In classic bureaucratic style, the chase involved the Air Force, Army
and the Energy Department - with several agencies within them saying
they doubted the documents existed or that they couldn't release them
once they were found.
In as simple of terms as possible, here's what happened. But be
forewarned: You'll need to read real slowly or plan to read this
several times. A paper and pencil - to make a diagram - might also be
helpful.
It started when the Deseret News was told by a staffer at the
Presidential Advisory Committee on Human Radiation Test-ing that he
noticed a mention of the tests in some materials it obtained about
Cold War experiments.
They provided few details but said Kirtland Air Force Base at
Albuquerque, N.M., had been in charge.
The Deseret News made a Freedom of Information Act request for the
report on the tests. But it was told they could not be found without
more detailed information on the title.
To obtain that, the Deseret News located an unclassified Energy
Department history of radiation testing and ordered a microfiche copy
for $50. A footnote contained the precise name of the report on the
Air Force testing at Dugway.
The Deseret News submitted another FOIA request to Kirtland Air Force
Base with that title. The base again said it could not find the report
and suggested it be requested instead from an Energy Department
regional office in New Mexico.
The newspaper filed a request with the Energy Department and also
filed another with Dugway Proving Ground - in hopes that its large
technical library had kept a copy of it.
Dugway soon notified the Deseret News that it had found a copy but
could not release it under Army rules (even though it was
unclassified) because it was an Air Force - not an Army - report. So
it sent the report to Air Force officials at the Pentagon to see if
they would release it.
The Pentagon later sent a letter saying it had in turn sent the
documents to an Energy Department laboratory in New Mexico for review
and possible release.
Meanwhile, responding to a separate request, the Energy Department
said it could not find the documents at offices in New Mexico
(including the lab where the Pentagon had just sent the Dugway copy)

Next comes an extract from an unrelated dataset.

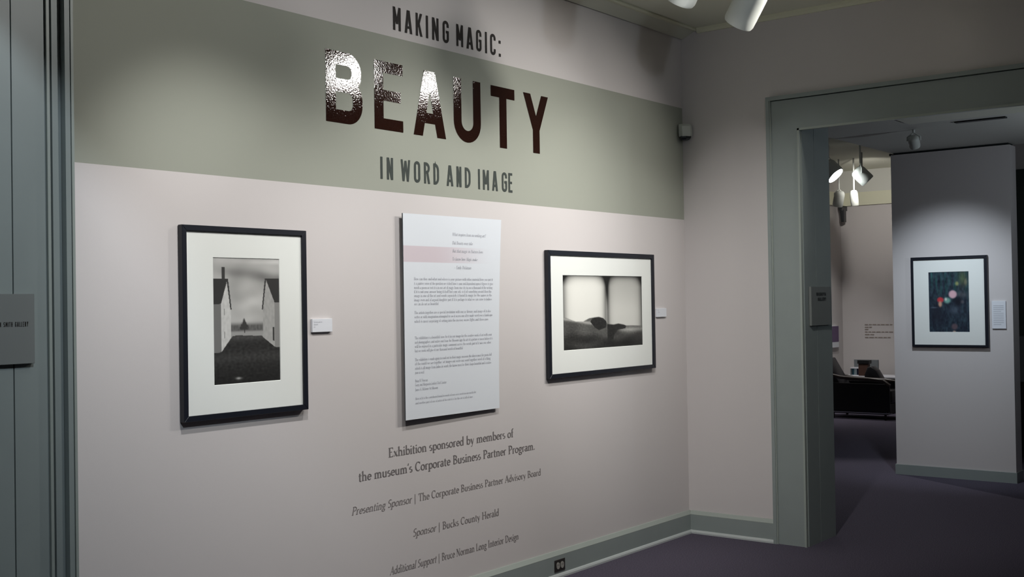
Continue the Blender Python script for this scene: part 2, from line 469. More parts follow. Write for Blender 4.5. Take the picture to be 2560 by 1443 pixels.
TK, TN = .115, .05      # serif type: thick and thin stroke
def _v(x, y0, y1, s=''): return ('v', x, y0, y1, s)
def _a(*q): return ('a',) + q
def _l(x0, y0, x1, y1, w='n'): return ('l', x0, y0, x1, y1, w)
SER = {
 'a': (.47, [_a(.21, .45, .13, .15, 160, 0), _v(.34, .05, .45), _l(.34, .05, .44, .03), _a(.20, .17, .14, .16, 0, 360)]),
 'b': (.55, [_v(.12, 0, 1.02, 'l'), _a(.30, .30, .18, .29, 0, 360)]),
 'c': (.45, [_a(.26, .30, .19, .29, 55, 310)]),
 'd': (.55, [_a(.24, .30, .18, .29, 0, 360), _v(.42, 0, 1.02, 'l')]),
 'e': (.47, [_a(.25, .30, .18, .29, 0, 320), _l(.07, .32, .43, .32)]),
 'f': (.34, [_v(.15, 0, .82, 'b'), _a(.25, .82, .10, .19, 180, 50), _l(.03, .58, .31, .58)]),
 'g': (.50, [_a(.23, .40, .15, .20, 0, 360), _a(.24, -.14, .18, .15, 0, 360), _l(.34, .54, .48, .60), _l(.12, .20, .15, .03)]),
 'h': (.58, [_v(.12, 0, 1.02, 'lb'), _a(.28, .40, .15, .19, 170, 0), _v(.43, 0, .42, 'b')]),
 'i': (.27, [_v(.13, 0, .60, 'lb'), ('d', .13, .84)]),
 'j': (.27, [_v(.13, -.15, .60, 'l'), _a(.03, -.15, .10, .12, 0, -100), ('d', .13, .84)]),
 'k': (.53, [_v(.12, 0, 1.02, 'lb'), _l(.15, .28, .42, .58), _l(.22, .36, .46, .02, 'k')]),
 'l': (.27, [_v(.13, 0, 1.02, 'lb')]),
 'm': (.86, [_v(.12, 0, .60, 'lb'), _a(.27, .40, .14, .19, 170, 0), _v(.41, 0, .42, 'b'), _a(.56, .40, .14, .19, 170, 0), _v(.70, 0, .42, 'b')]),
 'n': (.58, [_v(.12, 0, .60, 'lb'), _a(.28, .40, .15, .19, 170, 0), _v(.43, 0, .42, 'b')]),
 'o': (.53, [_a(.26, .30, .20, .29, 0, 360)]),
 'p': (.55, [_v(.12, -.30, .60, 'lb'), _a(.30, .30, .18, .29, 0, 360)]),
 'q': (.55, [_a(.24, .30, .18, .29, 0, 360), _v(.42, -.30, .60, 'b')]),
 'r': (.39, [_v(.12, 0, .60, 'lb'), _a(.26, .42, .13, .17, 170, 50)]),
 's': (.39, [_a(.19, .45, .12, .14, 50, 250), _a(.19, .16, .13, .15, 80, -140)]),
 't': (.34, [_v(.14, .10, .80), _a(.23, .12, .09, .12, 180, 300), _l(.03, .58, .31, .58)]),
 'u': (.58, [_v(.12, .20, .60, 'l'), _a(.27, .20, .15, .19, 180, 350), _v(.43, 0, .60, 'l')]),
 'v': (.50, [_l(.08, .60, .25, 0, 'k'), _l(.43, .60, .25, 0)]),
 'w': (.76, [_l(.08, .60, .23, 0, 'k'), _l(.38, .60, .23, 0), _l(.38, .60, .53, 0, 'k'), _l(.69, .60, .53, 0)]),
 'x': (.50, [_l(.08, .60, .42, 0, 'k'), _l(.42, .60, .08, 0)]),
 'y': (.50, [_l(.08, .60, .26, .02, 'k'), _l(.43, .60, .20, -.26), _l(.20, -.26, .08, -.26)]),
 'z': (.46, [_l(.07, .58, .40, .58), _l(.40, .56, .07, .04, 'k'), _l(.07, .03, .41, .03)]),
 'A': (.70, [_l(.08, 0, .34, 1), _l(.34, 1, .61, 0, 'k'), _l(.18, .35, .50, .35), _l(0, .02, .18, .02), _l(.50, .02, .70, .02)]),
 'B': (.62, [_v(.15, 0, 1, 'tb'), _a(.22, .76, .25, .22, 90, -90), _a(.22, .28, .31, .26, 90, -90), _l(.1, .98, .24, .98), _l(.1, .03, .24, .03)]),
 'C': (.66, [_a(.36, .5, .29, .49, 50, 310), _l(.57, .98, .57, .74)]),
 'D': (.74, [_v(.15, 0, 1, 'tb'), _a(.25, .5, .39, .48, 90, -90), _l(.1, .98, .27, .98), _l(.1, .03, .27, .03)]),
 'E': (.58, [_v(.15, 0, 1, 'tb'), _l(.15, .98, .50, .98), _l(.15, .53, .42, .53), _l(.15, .03, .52, .03), _l(.50, .99, .50, .82), _l(.52, .01, .53, .2)]),
 'F': (.54, [_v(.15, 0, 1, 'tb'), _l(.15, .98, .50, .98), _l(.15, .53, .42, .53), _l(.50, .99, .50, .82)]),
 'G': (.72, [_a(.36, .5, .29, .49, 50, 330), _v(.60, .06, .42, 't')]),
 'H': (.76, [_v(.15, 0, 1, 'tb'), _v(.60, 0, 1, 'tb'), _l(.15, .53, .60, .53)]),
 'I': (.34, [_v(.16, 0, 1, 'tb')]),
 'J': (.36, [_v(.20, -.05, 1, 't'), _a(.10, -.05, .10, .13, 0, -100)]),
 'L': (.56, [_v(.15, 0, 1, 'tb'), _l(.15, .03, .50, .03), _l(.50, .01, .51, .22)]),
 'M': (.88, [_l(.14, 0, .17, 1), _l(.17, 1, .43, .05, 'k'), _l(.70, 1, .43, .05), _v(.72, 0, 1, 'tb'), _l(.04, .02, .24, .02)]),
 'N': (.76, [_l(.14, 0, .14, 1), _l(.14, 1, .62, 0, 'k'), _l(.62, 0, .62, 1), _l(.04, .02, .24, .02), _l(.52, .98, .72, .98), _l(.02, .98, .14, .98)]),
 'O': (.76, [_a(.37, .5, .30, .49, 0, 360)]),
 'P': (.58, [_v(.15, 0, 1, 'tb'), _a(.23, .73, .28, .25, 90, -90), _l(.1, .98, .25, .98), _l(.15, .48, .25, .48)]),
 'R': (.64, [_v(.15, 0, 1, 'tb'), _a(.23, .75, .26, .23, 90, -90), _l(.1, .98, .25, .98), _l(.15, .52, .25, .52), _l(.30, .52, .60, .02, 'k')]),
 'S': (.50, [_a(.24, .75, .17, .23, 40, 260), _a(.24, .26, .19, .25, 80, -140)]),
 'T': (.62, [_v(.30, 0, 1, 'b'), _l(.04, .98, .57, .98), _l(.05, .99, .04, .78), _l(.56, .99, .57, .78)]),
 'U': (.74, [_v(.15, .3, 1, 't'), _a(.37, .30, .22, .29, 180, 360), _l(.59, .3, .59, 1)]),
 'W': (.96, [_l(.06, 1, .27, 0, 'k'), _l(.46, 1, .27, 0), _l(.46, 1, .67, 0, 'k'), _l(.88, 1, .67, 0)]),
 '|': (.40, [_l(.20, -.28, .20, 1.02, 'm')]),
 '.': (.22, [('d', .10, .06)]),
 ',': (.22, [('d', .10, .06), _l(.11, .04, .06, -.14)]),
 "'": (.20, [_l(.12, 1.0, .07, .78, 'm')]),
 '-': (.70, [_l(.06, .30, .62, .30)]),
 '?': (.44, [_a(.21, .77, .14, .21, 160, -60), _v(.21, .25, .5), ('d', .21, .06)]),
}

def serif_glyph(ch, V, F, ox, bold=1.0, slant=0.0, n=8):
    adv, items = SER.get(ch, (.30, []))
    v, f = [], []
    tk, tn = TK * bold, TN * bold
    W = lambda tx, ty: tn + (tk - tn) * abs(ty) ** 1.5
    def bar(x0, x1, y0, y1): poly([(x0, y0), (x1, y0), (x1, y1), (x0, y1)], v, f)
    for it in items:
        if it[0] == 'v':
            _, x, y0, y1, s = it
            bar(x - tk / 2, x + tk / 2, y0, y1)
            if 'b' in s: bar(x - .12, x + .12, y0, y0 + .045)
            if 't' in s: bar(x - .13, x + .13, y1 - .045, y1)
            if 'l' in s: poly([(x - .13, y1 - .09), (x, y1 - .08), (x, y1), (x - .02, y1)], v, f)
        elif it[0] == 'a':
            _, cx, cy, rx, ry, a0, a1 = it
            full = abs(a1 - a0) >= 360
            p = arc(cx, cy, rx, ry, a0, a1, n + (4 if full else 0))
            strip(p[:-1] if full else p, W, v, f, full)
        elif it[0] == 'l':
            _, x0, y0, x1, y1, q = it
            ww = {'n': tn, 'k': tk, 'm': (tk + tn) / 2}[q]
            strip([(x0, y0), (x1, y1)], lambda a, b: ww, v, f)
        elif it[0] == 'd':
            p = arc(it[1], it[2], .07, .07, 0, 360, 8)[:-1]
            poly(p, v, f)
    b = len(V)
    for x, y, k in v:
        V.append((ox + x + slant * y, y, k))
    for q in f:
        F.append(tuple(b + i for i in q))
    return adv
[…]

so it was sending the request to an Air Force archives office in
Alabama. Energy Department lab eventually released the documents
(which came from the Army via the Air Force). They happened to arrive
the same day as a letter from the Air Force archive office saying it
couldn't find them (responding to a request originally sent to the
Energy Department).
The first requests were made in July. The documents arrived the last
week of September. The Deseret News has previously received documents
at were once secret in less time, although some FOIA requests to
other agencies (such as the FBI) have taken up to five years to fill.